Business

Ekumfi Fruit Juice factory hasn’t collapsed – Management

The management of the Ekumfi Fruit and Juices Factory at Ekumfi Nanaben in the Central Region has dispelled rumours that the company has collapsed.  

Although it said its operations were affected by climate change, management says the factory is still producing on a large scale, adding that there are plans to introduce some new products.  

Speaking to Citi News after a tour of the facility by some distributors, the manager of the facility, Frederick Kobbyna Acquaah, noted that the factory had also been able to increase its pineapple farmlands from 1,200 acres to 6,000 acres. 

“We are into full production, and we have been accepted nationwide and even the boundaries of the country. We are switching to the next gear, that’s why ADB is coming in [to support]. This as you know is the one district one factory, so there is enormous support from the 1DIF Secretariat. This trip is also important because of some negative reportage that the factory is off because there are no fruits.

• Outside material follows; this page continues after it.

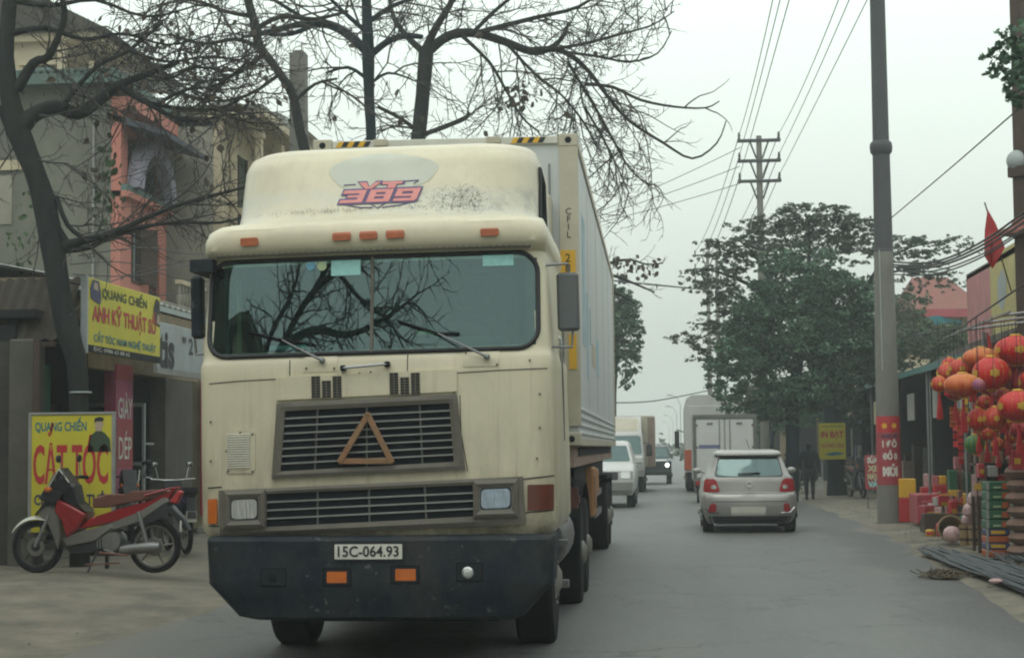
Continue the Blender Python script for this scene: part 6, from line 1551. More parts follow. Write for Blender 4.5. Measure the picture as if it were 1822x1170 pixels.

It can never be a shut-down, as it was reported.”

The Ekumfi Fruits and Juice Factory is under the government’s flagship programme, One District One Factory.

It is a wholly Ghanaian-owned company and has one of the most modern, automated agro-processing plants in the country.

Its first batch of products that hit the markets in 2020 was made of raw pineapple and citrus fruits, which came in a 250ml tetra pack.

With 1,000 acres of pineapple under cultivation, employing about 475 outgrowers, the factory created direct employment opportunities for over 550 people including engineers, food scientists, marketing professionals, accountants, and technicians.

In addition, more than 1,000 indirect job opportunities in Ekumfi and other adjoining districts have been created, according to the company.

The facility is the biggest fruit processing factory in West Africa, with the capacity to process 10 tons of fruits per hour.

Funded by the Exim Bank Ghana Limited, the agricultural industrial intervention has significantly gingered the spirit of entrepreneurship in many Ghanaians as its office keeps receiving quantities of business proposals from various entities and persons across the world.

Operation prospects

Per the company’s five-year strategy vision, it is cultivating more than 4,000 acres of pineapples in many communities in the district as well as in the neighbouring districts that would, in all, produce 80 million fruits per annum for the processing line.

It has also projected 600 acres per year, in preparing to switch to the next phase of cultivation that would see the expansion of its raw material base up to the projected 4,000 acres needed to feed the factory at full capacity.

The company also seeks to expand and sustain its 19 shared-grower sites established in Ekumfi Nanaben, Narkwa, Abor, Eyisam, Otuam, Egyaakwa, Asaman, and Gyankoma.

In all, share-growers engaged at the Gyankoma sites have cultivated nearly 600 acres of pineapples and keep planting every day to meet the eight-acre demand of pineapple per week for the factory.